Sunday, October 21, 2012

One ring y-dingy, two ding-a-lingys


The phone hadn't rung in a while. Possibly for weeks, but I hadn't noticed. Much.

Truth be told, the silence was a relief.

For months answering calls on the “landline” had felt like fielding fly balls on the moon. The ring would start and so would the race to find a handset, which might have been buried in the couch … or in a toy box … or left outside … in the rain. Even if I found one of the four handsets before the fourth ring switched the call to voicemail, the dang-gummed thing wasn't charged.

I would have let the calls go to voicemail and not worried, but then … Someone (not pointing fingers at THE KIDS) had unplugged the answering machine.

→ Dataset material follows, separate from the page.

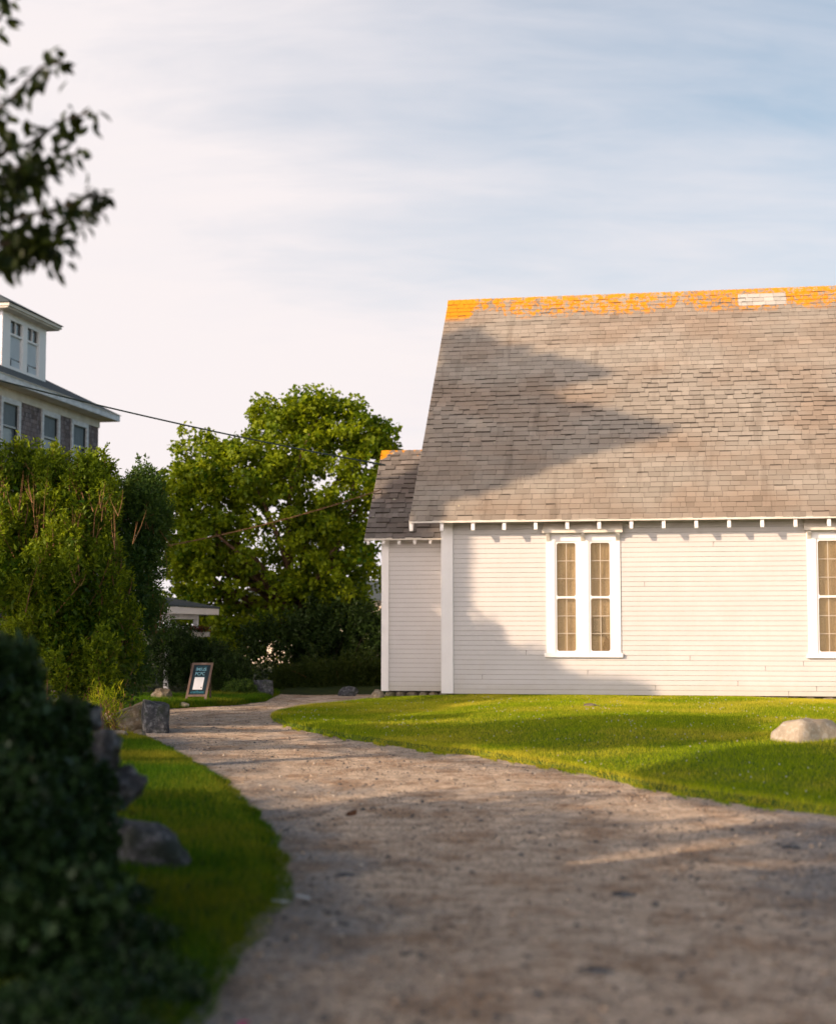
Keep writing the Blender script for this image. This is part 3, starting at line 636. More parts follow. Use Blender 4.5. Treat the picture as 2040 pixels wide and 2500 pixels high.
# annex
AO, AX0, AEZ, AW, AH = 1.2, -1.545, 3.33, 1.9, 2.12
q = MB(); clapboards(q, AX0+.15, .03, .0, AEZ+.2, y=AO); q.build('annex_wall', M['clap'], ch)
q = MB(); q.box(AX0+.02, .08, AO+.003, AO+.1, 0, AEZ+.2); q.build('wall_backing', M['darkwood'], ch)
bx('corner_board', M['trim'], ch, AX0-.012, AX0+.152, AO-.032, AO+.03, -.01, AEZ+.22)
q = MB(); q.poly([(AO+.1, 0), (AO+2*AW-.8, 0), (AO+2*AW-.8, AEZ+.3), (AO+AW-.4, AEZ+AH-.2), (AO+.1, AEZ+.3)], -.02, .08)
g = q.build('annex_gable_wall', M['clap'], ch); g.rotation_euler = (0, 0, R(90)); g.location = (AX0+.08, 0, 0)
ar = roof_slope(-1.86, .06, AO-.4, AEZ, AW, AH, 18, 'annex_roof', M['aroof'], ch, 5, 1.3, 1, rough_rows=lambda i: 1.8)
roof_slope(-1.86, .06, AO-.4+2*AW, AEZ, AW, AH, 12, 'annex_rear_roof', M['aroof'], ch, 6, 1.0, -1)
q = MB(); deck(q, -1.85, .05, AO-.39, AEZ-.01, AW-.01, AH, .03); q.build('roof_deck', M['cream'], ch)
q = MB(); deck(q, -1.852, .052, AO-.396, AEZ, AW-.004, AH, .006); q.build('underlay', M['gap'], ar)
q = MB(); x = -1.865; asl = AH/AW
while x < .05:
    b = min(x+.17, .05)
    for sg in (1, -1):
        yy = AO-.4+AW; zz = AEZ+AH; A = [(x, yy-sg*.12, zz-.12*asl+.02), (b, yy-sg*.12, zz-.12*asl+.026), (b, yy, zz+.03), (x, yy, zz+.024)]; B = [(p[0], p[1], p[2]-.012) for p in A]
        q.hexa(B+A if sg == 1 else [B[i] for i in (1, 0, 3, 2)]+[A[i] for i in (1, 0, 3, 2)], random.uniform(.5, 1))
    x = b
q.build('ridge_cap', M['aroof'], ar)
bx('drip_edge', M['cream'], ar, -1.864, .03, AO-.412, AO-.402, AEZ-.05, AEZ+.003, bevel=0)
q = MB(); L = math.hypot(AW, AH); ny, nz = AH/L*.11, AW/L*.11; yy = AO-.4
q.hexa([(-1.864, yy+ny, AEZ-nz-.01), (-1.835, yy+ny, AEZ-nz-.01), (-1.835, yy+AW, AEZ+AH-.16), (-1.864, yy+AW, AEZ+AH-.16), (-1.864, yy, AEZ-.008), (-1.835, yy, AEZ-.008), (-1.835, yy+AW, AEZ+AH-.008), (-1.864, yy+AW, AEZ+AH-.008)])
q.build('rake_board', M['cream'], ar)
for i in range(5):
    ux = -1.79+i*.345
    q = MB(); y0, y1 = AO-.4+.03, AO; zt = lambda y: AEZ+(y-AO+.4)*asl-.05
    q.poly([(y0, zt(y0)-.10), (y0+.03, zt(y0)-.13), (y1, zt(y1)-.13), (y1, zt(y1)), (y0, zt(y0))], -.03, .03)
    r_ = q.build('rafter_tail', M['trim'], ch); r_.rotation_euler = (0, 0, R(90)); r_.location = (ux, 0, 0)
# fieldstone foundation: rounded stones under the sills
bm = bmesh.new(); rs = random.Random(4)
def fstone(x, y, w_, h_):
    geo = bmesh.ops.create_icosphere(bm, subdivisions=2, radius=1)
    for v in geo['verts']:
        p = v.co.copy(); mx = max(abs(p.x), abs(p.y), abs(p.z)); p = p.lerp(p/mx*.85, .45); p *= 1+.12*mnoise.noise(p*1.5+Vector((x*7, 0, 0)))
        v.co = Vector((x+p.x*w_, y+p.y*.12, -.11+p.z*h_))
x = -1.5
while x < 0: w_ = rs.uniform(.10, .2); fstone(x+w_, AO+.09, w_, .105); x += 2*w_
x = 0.
while x < CL: w_ = rs.uniform(.09, .2); fstone(x+w_, .09, w_, .105); x += 2*w_
me = bpy.data.meshes.new('foundation'); bm.to_mesh(me); bm.free(); me.materials.append(M['brock']); me.polygons.foreach_set('use_smooth', [True]*len(me.polygons))
fo = bpy.data.objects.new('foundation', me); COL.objects.link(fo); fo.parent = ch
q = MB(); q.box(.05, CL-.05, .10, .3, -.5, -.002); q.box(-1.48, .04, AO+.12, AO+.3, -.5, -.002); q.build('foundation_core', M['gap'], ch)

# ================================================================== SHINGLED HOUSE, LEFT
b_ = R(10.4); hz_rot = math.atan2(-math.cos(b_), -math.sin(b_))
hs = empty('shingled_house', (-10.606, 50.0, 0), hz_rot, 'tall grey cedar shingled house with white trim and a hipped dormer', 'house')
HL, HW = 9.4, 9.0      # length along the side wall, width; local x runs towards the viewer, y outwards (to the right)
q = MB(); wins = [(.92, 2.26), (3.15, 4.49), (5.94, 7.25)]
hw_holes = [(a+.12, b-.12) for a, b in wins]
zb, zt = 6.72, 8.02
prev = 0
for (a, b) in hw_holes: q.box(prev, a, -.25, 0, 0, 8.45); q.box(a, b, -.25, 0, 0, zb-.02); q.box(a, b, -.25, 0, zt+.02, 8.45); prev = b
q.box(prev, HL, -.25, 0, 0, 8.45)
q.box(0, HL, -HW, -HW+.25, 0, 8.45); q.box(0, .25, -HW+.25, -.25, 0, 8.45); q.box(HL-.25, HL, -HW+.25, -.25, 0, 8.45)
q.build('wall', M['cedar'], hs)
bx('frieze', M['cream'], hs, -.03, HL+.03, .002, .04, 8.18, 8.45, bevel=0)
bx('frieze', M['cream'], hs, -.04, -.002, -HW, .0, 8.18, 8.45, bevel=0)
q = MB(); q.box(-.5, HL+.5, .0405, .48, 8.452, 8.50); q.box(-.5, -.045, -HW-.5, .04, 8.452, 8.50); q.build('soffit', M['cream'], hs)
q = MB(); q.box(-.52, HL+.52, .481, .53, 8.45, 8.66); q.box(-.57, -.521, -HW-.5, .53, 8.45, 8.66); q.box(HL+.521, HL+.57, -HW-.5, .53, 8.45, 8.66)
q.build('fascia', M['htrim'], hs, bevel=.01)
hsl = .52; x0, x1, y0, y1, z0 = -.60, HL+.6, .56, -HW-.56, 8.663; hr = HL/2+.6
q = MB(); zr = z0+hsl*hr*.95; xa = x0+hr; ya, yb2 = y0-hr*.95, y1+hr*.95
for pts in ([(x0, y0), (xa, ya), (x1-hr, ya), (x1, y0)],): pass
A, B_, C_, D_ = (x0, y0, z0), (x1, y0, z0), (x1, y1, z0), (x0, y1, z0); E_, F_ = ((x0+x1)/2, ya, zr), ((x0+x1)/2, yb2, zr)
q.v = [A, B_, C_, D_, E_, F_]; q.f = [(1, 0, 4), (2, 1, 4, 5), (3, 2, 5), (0, 3, 5, 4), (0, 1, 2, 3)]; q.t = [.5]*5
q.build('roof', M['hroof'], hs)
bx('gutter_line', M['cream'], hs, -.60, HL+.6, .545, .56, 8.64, 8.662, bevel=0)
def dh_window(a, b, z0, z1, parent, name='window', y=0, rail=None, casing=.14, pm='hglass', backing='hcurt', msplit=.5):
    q = MB(); q.box(a, a+casing, y-.06, y+.05, z0, z1); q.box(b-casing, b, y-.06, y+.05, z0, z1); q.box(a+casing, b-casing, y-.06, y+.05, z1-.15, z1)
    f = q.build(name, M['htrim'], parent, bevel=.005)
    bx('sill', M['htrim'], f, a-.05, b+.05, y-.06, y+.10, z0-.10, z0-.002)
    q = MB(); i0, i1 = a+casing, b-casing; zr = z0+(z1-.15-z0)*msplit
    q.box(i0, i0+.05, y-.05, y-.01, z0, z1-.15); q.box(i1-.05, i1, y-.05, y-.01, z0, z1-.15); q.box(i0+.05, i1-.05, y-.05, y+.0, zr-.03, zr+.03); q.box(i0+.05, i1-.05, y-.05, y-.01, z0, z0+.06)
    q.build('sash', M['glass'] if pm == 'hglass' else M['htrim'], f)
    q = MB(); q.quad((i0, y-.055, zr), (i0, y-.055, z1-.15), (i1, y-.055, z1-.15), (i1, y-.055, zr)); q.build('pane', M['hcurt'], f)
    q = MB(); q.quad((i0, y-.075, z0), (i0, y-.075, zr), (i1, y-.075, zr), (i1, y-.075, z0)); q.build('pane', M[pm], f)
    return f
for (a, b) in wins: dh_window(a, b, 6.66, 8.18, hs, msplit=.52)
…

And SOMEONE ELSE (yours truly) didn't bother to investigate the problem or at least try to plug it back into the outlet.

If it's really important, I told myself, they'll call the cell phone. Honestly all we're missing without the home phone are wrong numbers, robocalls … and …

Oh. Yeah ... doctors' offices.

Inertia has it's price.

Showing up for a “bumped” appointment wasn't that costly. Someone else in the practice could fit me without rescheduling, so it wasn't a total loss. But it did prompt me to move some heavy furniture, relocate a warren of gnarly dust pookas and try to solve the problem of the non-working answering machine once and for all.

Not that I was successful.

Someone (not pointing fingers at THE DOG) had chewed through the wire.

But even that wasn't the whole of the problem. One trip to a big box store, four new phones and one new answering machine later and someone (giving all the credit here to THE MAN) emerged from the basement, scratched his head and exclaimed:“There's no dial tone. Did you cancel the service?”

Wishful thinking.

Three days later … when he (VERY REASONABLY) asked if I'd called the phone company to sort the whole thing out … I looked at him, cocked my head to the left and growled.

More wishful thinking.

I will call. I will call. I will call.

Which I did -- two days after that – fully expecting to rearrange one day, five weeks from now, so I might wait for a technician to arrive somewhere between the hours of 8 a.m. and 5 p.m.

What I didn't expect was a return phone call – five minutes later – telling me the problem had been fixed from their office. At no charge.

Really?

Really.

Why did I ever want to get rid of the landline? I asked myself. How on Earth could I have seen it as a nuisance?

The home phone is communal. It's part of the family conversation. With it (and numerous extensions) I can be assured that at some point in my children's forthcoming teenage courtships I will know who's calling. I might even be able to glean what they're saying.

Cell phones don't tether as easily to apron strings.

And with that, my new love of the landline is rekindled.

“Oh, by the way,” I mention to my husband in passing. “The phone is fixed. The problem was on their end. They fixed it remotely.”

For a moment he is silently stunned, as I will be when words finally tumble out of his mouth.

“Perhaps we should just get rid of the landline,” he says as I wait for the punchline.

“Seriously? The easiest problem ever fixed in the history of things that need fixing around here and you want to get rid of it?”

More silence.

“Who said that? Wasn't me. Must have been the dog. I was over here just minding my own business, chewing on the telephone book.”